Possessing probably the most live arm on the team, Campbell went 4-3 with a 3.19 ERA in 41 2/3 innings of work as a junior but admitted after committing to Minnesota in August that he was “embarrassed” by his record.

“Cody’s a gifted athlete. He can do things you can’t teach and he likes to work hard,” Stock said. “That’s a nice combination. But like all the kids, it’s to be determined. Opportunities have presented itself for many of these kids and they gotta step up and (produce).”

Meanwhile, the team’s two other senior stalwarts on the mound, Nashert and Schank, combined to go 12-2 with a 1.19 ERA on the year in 94 1/3 combined innings as juniors in 2012.

Schiemann, a three-year varsity player behind the plate, was an unanimous all-DuPage Valley Conference pick in hitting .270 and knocking in 23 runs to place second on the team.

Nashert and the Creighton-bound Lopez hit .375 and .270, respectively, anchoring the top of the Redhawks’ lineup last year.

“We’re excited.
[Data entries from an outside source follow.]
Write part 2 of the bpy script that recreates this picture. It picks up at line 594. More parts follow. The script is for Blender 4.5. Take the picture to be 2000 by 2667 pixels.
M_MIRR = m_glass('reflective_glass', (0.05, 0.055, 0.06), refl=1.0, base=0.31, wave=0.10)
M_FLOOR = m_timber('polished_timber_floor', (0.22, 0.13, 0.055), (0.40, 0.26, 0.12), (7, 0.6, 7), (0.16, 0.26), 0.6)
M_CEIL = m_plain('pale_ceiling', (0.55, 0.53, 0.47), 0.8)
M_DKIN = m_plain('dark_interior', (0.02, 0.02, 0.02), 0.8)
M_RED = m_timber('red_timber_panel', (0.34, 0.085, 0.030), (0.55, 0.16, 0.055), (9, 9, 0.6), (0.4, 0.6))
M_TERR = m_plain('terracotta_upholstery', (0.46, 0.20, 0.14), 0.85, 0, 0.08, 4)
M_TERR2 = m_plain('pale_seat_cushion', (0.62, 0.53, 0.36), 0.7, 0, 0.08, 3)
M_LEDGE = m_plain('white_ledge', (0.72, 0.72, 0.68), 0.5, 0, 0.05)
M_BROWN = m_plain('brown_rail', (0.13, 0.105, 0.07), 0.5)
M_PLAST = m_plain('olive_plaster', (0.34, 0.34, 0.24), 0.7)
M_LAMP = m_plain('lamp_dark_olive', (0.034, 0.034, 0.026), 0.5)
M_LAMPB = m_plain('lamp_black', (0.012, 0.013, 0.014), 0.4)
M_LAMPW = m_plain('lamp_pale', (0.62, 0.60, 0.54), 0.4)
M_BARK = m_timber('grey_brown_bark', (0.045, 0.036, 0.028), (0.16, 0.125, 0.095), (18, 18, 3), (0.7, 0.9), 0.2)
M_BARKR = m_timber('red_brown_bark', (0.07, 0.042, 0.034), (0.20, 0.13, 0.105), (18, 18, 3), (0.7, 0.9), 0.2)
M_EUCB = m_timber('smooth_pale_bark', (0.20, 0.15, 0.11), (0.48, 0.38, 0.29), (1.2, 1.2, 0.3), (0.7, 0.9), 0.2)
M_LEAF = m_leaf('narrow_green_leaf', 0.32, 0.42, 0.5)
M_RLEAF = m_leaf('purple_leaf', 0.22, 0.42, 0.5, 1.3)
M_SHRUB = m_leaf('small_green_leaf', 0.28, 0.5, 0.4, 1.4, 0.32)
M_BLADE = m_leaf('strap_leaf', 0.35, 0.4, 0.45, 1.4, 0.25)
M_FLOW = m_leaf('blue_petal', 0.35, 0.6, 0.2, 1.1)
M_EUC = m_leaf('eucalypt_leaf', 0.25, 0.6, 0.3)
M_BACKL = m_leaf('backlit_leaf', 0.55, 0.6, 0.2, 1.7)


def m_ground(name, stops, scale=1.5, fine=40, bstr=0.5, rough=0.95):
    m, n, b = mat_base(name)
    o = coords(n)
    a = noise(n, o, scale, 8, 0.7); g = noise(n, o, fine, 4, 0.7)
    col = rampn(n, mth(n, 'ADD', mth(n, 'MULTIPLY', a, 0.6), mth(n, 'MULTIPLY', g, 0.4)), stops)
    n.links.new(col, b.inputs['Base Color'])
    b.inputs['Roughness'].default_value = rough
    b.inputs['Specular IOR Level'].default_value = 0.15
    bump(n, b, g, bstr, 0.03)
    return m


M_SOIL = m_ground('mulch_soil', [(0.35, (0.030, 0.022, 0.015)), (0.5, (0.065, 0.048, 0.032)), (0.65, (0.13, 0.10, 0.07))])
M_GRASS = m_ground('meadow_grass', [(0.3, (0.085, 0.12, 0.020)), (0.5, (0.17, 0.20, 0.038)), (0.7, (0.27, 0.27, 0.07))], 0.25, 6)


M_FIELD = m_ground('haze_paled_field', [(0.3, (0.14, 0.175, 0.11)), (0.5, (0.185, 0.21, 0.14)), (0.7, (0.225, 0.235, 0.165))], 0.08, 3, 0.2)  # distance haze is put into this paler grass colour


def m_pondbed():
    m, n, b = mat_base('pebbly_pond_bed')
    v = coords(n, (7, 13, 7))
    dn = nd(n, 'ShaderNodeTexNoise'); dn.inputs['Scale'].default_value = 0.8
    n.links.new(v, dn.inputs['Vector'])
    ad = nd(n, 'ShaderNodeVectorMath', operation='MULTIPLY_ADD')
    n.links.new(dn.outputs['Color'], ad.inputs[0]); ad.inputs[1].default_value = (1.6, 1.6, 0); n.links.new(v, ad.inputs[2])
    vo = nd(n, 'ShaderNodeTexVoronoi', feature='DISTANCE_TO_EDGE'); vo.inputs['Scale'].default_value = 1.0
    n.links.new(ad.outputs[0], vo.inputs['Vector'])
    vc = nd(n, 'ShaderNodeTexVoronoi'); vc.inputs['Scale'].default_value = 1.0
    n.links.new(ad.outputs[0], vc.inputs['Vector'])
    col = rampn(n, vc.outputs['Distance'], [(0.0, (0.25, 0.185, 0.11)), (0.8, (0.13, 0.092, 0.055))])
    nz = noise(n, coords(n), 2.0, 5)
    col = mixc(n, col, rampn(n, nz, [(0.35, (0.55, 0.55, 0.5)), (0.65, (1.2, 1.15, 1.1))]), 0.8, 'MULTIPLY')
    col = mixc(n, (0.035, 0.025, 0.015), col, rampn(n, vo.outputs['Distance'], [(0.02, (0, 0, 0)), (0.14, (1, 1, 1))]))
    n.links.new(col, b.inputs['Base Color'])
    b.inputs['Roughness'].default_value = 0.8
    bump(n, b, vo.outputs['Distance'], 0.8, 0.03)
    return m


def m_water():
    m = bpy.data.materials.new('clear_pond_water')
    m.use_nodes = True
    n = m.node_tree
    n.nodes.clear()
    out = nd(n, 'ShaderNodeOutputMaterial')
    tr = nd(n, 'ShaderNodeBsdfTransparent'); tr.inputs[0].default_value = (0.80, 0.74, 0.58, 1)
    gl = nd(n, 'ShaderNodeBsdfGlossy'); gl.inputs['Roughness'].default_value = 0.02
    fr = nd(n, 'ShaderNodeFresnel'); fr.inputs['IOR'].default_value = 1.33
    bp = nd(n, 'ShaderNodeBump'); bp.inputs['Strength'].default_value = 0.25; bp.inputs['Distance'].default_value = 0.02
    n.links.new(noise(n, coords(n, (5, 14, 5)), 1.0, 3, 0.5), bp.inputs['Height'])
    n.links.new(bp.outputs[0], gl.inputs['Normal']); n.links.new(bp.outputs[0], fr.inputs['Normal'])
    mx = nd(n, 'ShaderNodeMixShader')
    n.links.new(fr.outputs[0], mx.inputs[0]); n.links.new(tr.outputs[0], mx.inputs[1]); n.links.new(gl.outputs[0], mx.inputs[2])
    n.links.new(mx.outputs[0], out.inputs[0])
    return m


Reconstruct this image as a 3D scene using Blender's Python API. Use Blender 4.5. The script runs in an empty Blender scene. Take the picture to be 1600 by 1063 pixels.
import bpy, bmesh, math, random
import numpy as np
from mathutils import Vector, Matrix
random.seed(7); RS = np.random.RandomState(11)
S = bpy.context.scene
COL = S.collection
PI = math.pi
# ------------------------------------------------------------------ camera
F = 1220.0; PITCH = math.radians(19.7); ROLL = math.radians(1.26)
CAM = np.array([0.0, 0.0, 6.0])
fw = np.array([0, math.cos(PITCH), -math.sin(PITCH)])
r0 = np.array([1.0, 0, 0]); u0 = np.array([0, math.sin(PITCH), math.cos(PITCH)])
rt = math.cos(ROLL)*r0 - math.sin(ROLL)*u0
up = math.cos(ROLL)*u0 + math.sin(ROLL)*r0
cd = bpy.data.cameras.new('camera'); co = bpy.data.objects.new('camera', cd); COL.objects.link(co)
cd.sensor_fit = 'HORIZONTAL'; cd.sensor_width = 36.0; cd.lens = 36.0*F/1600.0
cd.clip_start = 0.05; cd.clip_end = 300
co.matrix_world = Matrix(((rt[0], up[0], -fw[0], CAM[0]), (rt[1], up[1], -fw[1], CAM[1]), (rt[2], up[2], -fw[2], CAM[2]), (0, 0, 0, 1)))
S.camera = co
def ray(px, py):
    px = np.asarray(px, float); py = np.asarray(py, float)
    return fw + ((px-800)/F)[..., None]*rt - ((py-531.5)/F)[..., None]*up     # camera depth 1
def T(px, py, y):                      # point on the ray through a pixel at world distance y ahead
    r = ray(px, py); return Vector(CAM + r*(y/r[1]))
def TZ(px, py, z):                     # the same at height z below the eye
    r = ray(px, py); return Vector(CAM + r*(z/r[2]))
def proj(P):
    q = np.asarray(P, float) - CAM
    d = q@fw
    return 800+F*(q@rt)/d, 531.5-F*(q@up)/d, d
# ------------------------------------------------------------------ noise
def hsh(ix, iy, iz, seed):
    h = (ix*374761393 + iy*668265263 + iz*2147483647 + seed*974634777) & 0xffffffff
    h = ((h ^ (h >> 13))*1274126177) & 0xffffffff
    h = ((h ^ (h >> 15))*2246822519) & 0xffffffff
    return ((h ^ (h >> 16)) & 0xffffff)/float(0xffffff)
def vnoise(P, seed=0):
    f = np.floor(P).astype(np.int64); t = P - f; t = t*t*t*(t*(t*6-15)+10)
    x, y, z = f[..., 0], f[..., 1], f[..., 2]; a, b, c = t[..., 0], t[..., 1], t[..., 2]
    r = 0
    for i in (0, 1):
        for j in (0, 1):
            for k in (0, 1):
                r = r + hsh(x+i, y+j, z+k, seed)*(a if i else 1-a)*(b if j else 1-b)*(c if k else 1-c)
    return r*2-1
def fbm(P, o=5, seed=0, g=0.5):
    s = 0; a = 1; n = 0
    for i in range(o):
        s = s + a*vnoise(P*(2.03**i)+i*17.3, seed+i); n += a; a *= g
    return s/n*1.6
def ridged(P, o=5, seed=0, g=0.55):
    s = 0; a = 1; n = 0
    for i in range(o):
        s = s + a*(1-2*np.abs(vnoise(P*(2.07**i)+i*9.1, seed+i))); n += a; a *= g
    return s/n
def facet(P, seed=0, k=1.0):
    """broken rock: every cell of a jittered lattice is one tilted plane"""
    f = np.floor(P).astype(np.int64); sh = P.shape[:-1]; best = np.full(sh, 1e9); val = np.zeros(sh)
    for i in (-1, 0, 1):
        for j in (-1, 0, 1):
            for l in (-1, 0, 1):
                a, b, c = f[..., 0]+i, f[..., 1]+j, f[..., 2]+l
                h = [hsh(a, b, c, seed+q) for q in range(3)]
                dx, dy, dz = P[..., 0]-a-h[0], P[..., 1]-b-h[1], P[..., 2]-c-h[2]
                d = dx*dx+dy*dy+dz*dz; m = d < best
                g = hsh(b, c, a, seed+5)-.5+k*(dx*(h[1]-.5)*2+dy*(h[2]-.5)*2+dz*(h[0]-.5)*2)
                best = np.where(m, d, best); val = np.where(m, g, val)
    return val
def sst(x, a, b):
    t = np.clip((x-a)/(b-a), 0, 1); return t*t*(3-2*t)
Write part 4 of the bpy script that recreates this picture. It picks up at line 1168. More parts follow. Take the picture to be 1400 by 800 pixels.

We’ve got a bunch of kids who’ve worked hard this summer. They’ve worked on their own this winter,” Stock said. “We’ve got some kids we think can swing the bat. But a lot of teams in the area do. We’re very athletic. Running the bases is something I think we can do as well as we’ve ever done then I can remember at Central at the varsity level.

“We hope to put pressure on our opponents because we’re gonna see good pitching. We’ll see it pre-conference. The conference is gonna be solid and in this area, we always know (in the) postseason, you’re gonna see good pitching, no matter who you draw.”

Finishing second to Wheaton North in the DVC for a second straight year, losing 6-3 to Minooka last June one step shy of the Class 4A state semifinals and bowing out of the IHSBCA Phil Lawler Summer Classic as a top seed with a loss to Montini last July all offer motivation at different levels for those returning.

But like his predecessor, Bill Seiple, Stock wants to take things one step at a time. He also knows that DVC crowns were in play in each of the last two years and that his team wants to do what it can to try and rectify that in 2013.

“That’s something that we want to attack,” he said of winning the DVC. “Our preseason is about competing against good competition, get some questions answered. Our most successful teams at Naperville Central have won conference championships. That’s something we take seriously. It’s something that we fell short on by a game last year. That’s part of the challenge we want to attack.

“I think we’ve got a chance, but right now, everything is to be determined.”